Il faut d’abord penser, par exemple, à l’éclipse, et bien considérer le travail rigoureux de pensée qui a surmonté d’abord la crainte, écarté les présages, et reconnu dans ce phénomène étonnant les effets prévisibles d’un mécanisme éclairci : par d’autres effets. J’ai assez expliqué comment chacun peut refaire ce travail par ses propres moyens ; la précision du calcul ne sert que pour annoncer exactement la chose ; mais celui qui a observé la marche du soleil et celle de la lune, sait bien qu’une éclipse n’a rien de plus merveilleux qu’un croissant ou qu’une pleine lune. D’après cela, posons que nous avons à chasser les esprits de l’univers, et que c’est le devoir intellectuel strict. Tenons bien cela.

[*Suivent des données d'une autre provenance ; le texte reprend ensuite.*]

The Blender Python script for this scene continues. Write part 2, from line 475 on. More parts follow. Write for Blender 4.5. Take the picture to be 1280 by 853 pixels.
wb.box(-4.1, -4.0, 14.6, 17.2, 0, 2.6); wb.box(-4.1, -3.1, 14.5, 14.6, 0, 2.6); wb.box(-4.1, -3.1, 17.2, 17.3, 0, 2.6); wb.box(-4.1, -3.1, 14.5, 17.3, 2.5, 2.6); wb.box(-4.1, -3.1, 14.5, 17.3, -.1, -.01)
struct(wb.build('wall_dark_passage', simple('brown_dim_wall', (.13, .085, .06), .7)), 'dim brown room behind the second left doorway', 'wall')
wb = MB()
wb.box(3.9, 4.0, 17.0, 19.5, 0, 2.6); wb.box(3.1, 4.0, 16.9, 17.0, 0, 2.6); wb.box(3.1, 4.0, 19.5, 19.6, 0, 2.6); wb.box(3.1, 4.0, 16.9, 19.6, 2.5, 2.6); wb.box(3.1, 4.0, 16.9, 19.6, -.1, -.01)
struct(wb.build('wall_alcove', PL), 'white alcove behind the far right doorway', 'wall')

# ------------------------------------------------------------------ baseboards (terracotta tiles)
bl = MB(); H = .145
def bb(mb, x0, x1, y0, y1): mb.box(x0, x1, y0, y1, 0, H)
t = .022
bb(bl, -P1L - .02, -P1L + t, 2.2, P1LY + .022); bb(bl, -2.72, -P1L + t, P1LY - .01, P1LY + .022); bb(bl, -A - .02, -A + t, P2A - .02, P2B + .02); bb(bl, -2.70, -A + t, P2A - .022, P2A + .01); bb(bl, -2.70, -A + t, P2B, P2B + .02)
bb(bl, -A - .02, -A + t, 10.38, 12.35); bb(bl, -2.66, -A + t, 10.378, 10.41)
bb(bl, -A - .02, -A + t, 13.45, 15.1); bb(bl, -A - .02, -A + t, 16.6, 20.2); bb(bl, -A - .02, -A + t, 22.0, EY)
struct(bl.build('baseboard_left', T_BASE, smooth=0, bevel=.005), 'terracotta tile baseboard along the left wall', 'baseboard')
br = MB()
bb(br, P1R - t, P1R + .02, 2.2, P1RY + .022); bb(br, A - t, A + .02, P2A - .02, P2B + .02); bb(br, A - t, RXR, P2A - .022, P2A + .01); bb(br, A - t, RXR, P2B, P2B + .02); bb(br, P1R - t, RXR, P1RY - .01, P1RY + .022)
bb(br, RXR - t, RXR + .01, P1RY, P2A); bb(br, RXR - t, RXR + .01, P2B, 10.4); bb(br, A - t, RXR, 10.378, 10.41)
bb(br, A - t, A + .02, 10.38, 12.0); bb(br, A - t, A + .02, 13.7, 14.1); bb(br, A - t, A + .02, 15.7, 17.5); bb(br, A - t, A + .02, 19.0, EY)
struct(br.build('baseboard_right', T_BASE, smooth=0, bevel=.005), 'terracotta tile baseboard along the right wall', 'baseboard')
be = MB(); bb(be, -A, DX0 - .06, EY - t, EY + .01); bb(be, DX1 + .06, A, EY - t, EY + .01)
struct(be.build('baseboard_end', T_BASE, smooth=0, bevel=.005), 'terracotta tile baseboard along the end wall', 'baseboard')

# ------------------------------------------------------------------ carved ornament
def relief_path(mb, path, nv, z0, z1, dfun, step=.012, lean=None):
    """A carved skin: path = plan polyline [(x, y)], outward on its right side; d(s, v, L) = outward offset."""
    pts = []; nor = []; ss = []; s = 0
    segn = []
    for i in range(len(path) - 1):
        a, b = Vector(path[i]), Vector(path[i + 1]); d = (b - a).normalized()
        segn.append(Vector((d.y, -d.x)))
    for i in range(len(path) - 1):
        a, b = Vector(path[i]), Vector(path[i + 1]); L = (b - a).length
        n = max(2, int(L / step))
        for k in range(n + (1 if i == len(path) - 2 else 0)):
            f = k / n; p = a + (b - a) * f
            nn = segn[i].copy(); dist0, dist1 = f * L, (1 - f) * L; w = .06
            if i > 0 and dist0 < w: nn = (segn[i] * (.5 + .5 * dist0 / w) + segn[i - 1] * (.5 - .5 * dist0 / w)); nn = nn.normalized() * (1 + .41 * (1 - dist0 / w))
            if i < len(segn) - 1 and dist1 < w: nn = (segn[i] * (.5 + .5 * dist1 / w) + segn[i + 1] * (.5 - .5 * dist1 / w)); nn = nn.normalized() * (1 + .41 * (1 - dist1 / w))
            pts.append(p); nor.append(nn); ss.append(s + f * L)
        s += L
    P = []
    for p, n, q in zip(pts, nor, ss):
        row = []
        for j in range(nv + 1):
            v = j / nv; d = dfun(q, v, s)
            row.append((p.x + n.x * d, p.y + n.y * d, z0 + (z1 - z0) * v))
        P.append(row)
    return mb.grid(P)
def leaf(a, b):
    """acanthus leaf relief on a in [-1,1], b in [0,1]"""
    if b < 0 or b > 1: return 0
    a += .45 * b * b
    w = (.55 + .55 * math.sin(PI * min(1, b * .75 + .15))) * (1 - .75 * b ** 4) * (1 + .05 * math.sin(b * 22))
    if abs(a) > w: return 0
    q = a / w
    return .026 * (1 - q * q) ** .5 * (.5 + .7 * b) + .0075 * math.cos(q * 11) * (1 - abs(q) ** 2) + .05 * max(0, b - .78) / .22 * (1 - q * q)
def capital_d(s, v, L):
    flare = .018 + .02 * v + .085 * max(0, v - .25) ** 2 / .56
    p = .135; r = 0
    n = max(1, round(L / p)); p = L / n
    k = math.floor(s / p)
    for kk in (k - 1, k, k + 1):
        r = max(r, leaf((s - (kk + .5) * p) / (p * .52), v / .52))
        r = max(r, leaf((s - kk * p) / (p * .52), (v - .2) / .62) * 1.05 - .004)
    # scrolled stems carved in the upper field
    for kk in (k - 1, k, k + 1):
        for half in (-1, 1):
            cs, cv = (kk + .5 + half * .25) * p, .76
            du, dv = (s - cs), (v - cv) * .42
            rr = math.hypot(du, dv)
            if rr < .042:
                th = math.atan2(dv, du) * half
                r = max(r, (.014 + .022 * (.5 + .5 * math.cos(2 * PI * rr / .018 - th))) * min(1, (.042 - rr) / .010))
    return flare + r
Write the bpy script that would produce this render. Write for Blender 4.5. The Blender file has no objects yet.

Mais sachons aussi y reconnaître notre liberté. En nous et dans la fonction de penser, et non pas hors de nous dans les choses. Ramasser tout l’esprit en soi, dans la fonction de penser, au lieu de chercher l’esprit dans le pied des tables, voilà l’expérience décisive. D’où nous prenons conscience de notre fonction de législateurs, et l’exerçons en souverains, cultivant, arrosant, bâtissant, assainissant ; et dans l’ordre social aussi, juges des juges désormais. Et c’est notre première pensée, sous l’idée matérialiste, qui nous investit du pouvoir spirituel. Regardez bien, c’est ainsi. La pensée matérialiste et l’action libre sont toujours ensemble, pour inventer, pour légiférer, pour redresser. Il n’y a qu’un prodige, c’est la pensée qui nie les prodiges. Cette formule achève la religion.